What are the costs of holding Active funds?
Posted on March 10, 2023

I liked this article, “Index Funds’ True Advantages.” The author took a sample of 15 Index Funds and 15 low-cost Active funds and compared them over 15 years. While this is a very small sample – much smaller than the universe of funds examined here – the comparison reinforced the two penalties from holding Active funds rather than Index funds. 1) The returns from Index funds are greater than Active funds by the difference in their costs: their expense ratio. 2) Active funds return less than Index funds on an after-tax basis because of early taxes paid on capital gains distributions. In the example, Investors lost about 1/2% of annual after-tax return from the two factors.


== Index funds return more because of their lower cost ==


As I mention in Chapter 6 Nest Egg Care, in a simple world of just Index funds and Active funds, the fundamental math says that, in aggregate, Index funds and Active funds earn the same market returns before costs That’s a zero-sum game.


One has to subtract investing costs – at least a fund’s expense ratio and advisor fees, if any – from market returns to get the net to an investor. The simple story is that cost for Index funds is close to 0%, but the average for active funds is about 0.7% per year; the typical Active fund will return 0.7% less to its shareholders per year. At expected returns for stocks, these investors earn ~10% less return per year than Index fund investors.

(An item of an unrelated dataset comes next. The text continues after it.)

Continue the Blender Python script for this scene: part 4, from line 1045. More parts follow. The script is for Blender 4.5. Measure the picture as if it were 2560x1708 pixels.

This is essentially what happened in the sample of 15 Index funds and 15 Active funds. The Active funds in the sample had VERY LOW expense ratio, about 1/3rd that of the average Active fund. Still, they could not overcome their added cost. Before expenses, the sample of Active fund returned slightly more than the index funds – 0.03% per year; that meant this sample of 15 beat other Active funds by a whisker. But expenses were 0.23% more per year. Index funds returned 0.20% more per year. On a pre-tax basis – if the funds were held in a retirement account – shareholders of Index funds would have about 3% more after 15 years.



== Capital gains distributions lower after-tax returns  ==


A mutual fund passes its taxable gains from the sales of securities onto its shareholders as a Capital Gains Distribution. If the investor holds the fund in a taxable account, he pays the tax, not the fund. This discussion does not apply to a fund in a tax deferred account; there is no adverse effect of capital gains distributions.


An Index fund basically buys and holds and RARELY has a gains distribution. An Active fund trades shares to reshape its portfolio in its attempt to outperform other Active funds. An Active fund might completely change or turnover 20% of its holdings in a year. Some Active funds issue Capital Gains Distributions annually. Fidelity Contrafund, the largest Active fund, has distributed nearly 35% of its Net Asset Value as Capital Gains Distributions over the last four years.



The fund’s shareholders receive no added cash, and the total value of their holding remains the same after the distribution. They get more shares, but the Net Asset Value per share declines. The shareholder’s cost basis increases by the amount of the distribution. When the shareholder finally sells to get cash for spending, the capital gain and tax are less. But the shareholder’s after-tax return is less than if they never had a capital gains distribution. They have lost some after-tax growth by paying taxes earlier than they otherwise would.


In this post, I calculated the amount lost in annual after-tax return is roughly 0.2% in annual return relative to an index fund. This is a good rule of thumb. The percentage varies by perhaps less than 0.1 percentage point depending on the amount and timing of distributions and the number of years you hold the fund before you sell it for your spending. (This penalty is roughly double for someone who holds on to an active fund in a taxable account to death and therefore would never incur a final capital gains tax.)


The 15/15 sample basically confirmed this rule of thumb. It found the total after-tax penalty from Active funds was 0.46% per year: that’s roughly 0.20% from lower pre-tax return from their greater costs and 0.26% from the effect of paying taxes too early on capital gains distributions.


== Maybe 15% more ==


If the average Active fund is 0.7% greater in cost and has 0.2% penalty from Capital Gains Distributions, the average Active fund in a taxable accout is earning 0.9 percentage point lower after-tax return. That difference accumulates to about 14% more from index funds in 15 years, and the difference is greater with more years.




Conclusion: Active funds have two costs to their shareholders. In aggregate the funds will return less to investors by their expense ratio, which averaged 0.7% in 2021. They also pass on capital gains distributions from their sales of securities onto shareholders; the gains are taxable without increasing the investor’s value; paying taxes earlier lowers the after-tax return by about 0.2% per year.


A recent article in Morningstar supports these two facts using the results of a small sample of 15 index funds and 15 active funds for 15 years. Active funds had 0.23% greater expense ratio and underperformed Index funds by 0.20% per year on a pre-tax basis. On an after-tax basis, which includes the effect of capital gains distributions, Active funds underperformed by 0.46% per year.


Index funds. Not Active funds. You’ll have more pre-tax in the future. You’ll have even more in a taxable account since you avoid the effect of lower return from paying taxes early from capital gains distributions. Sell your active funds in your taxable account for your spending before your index funds.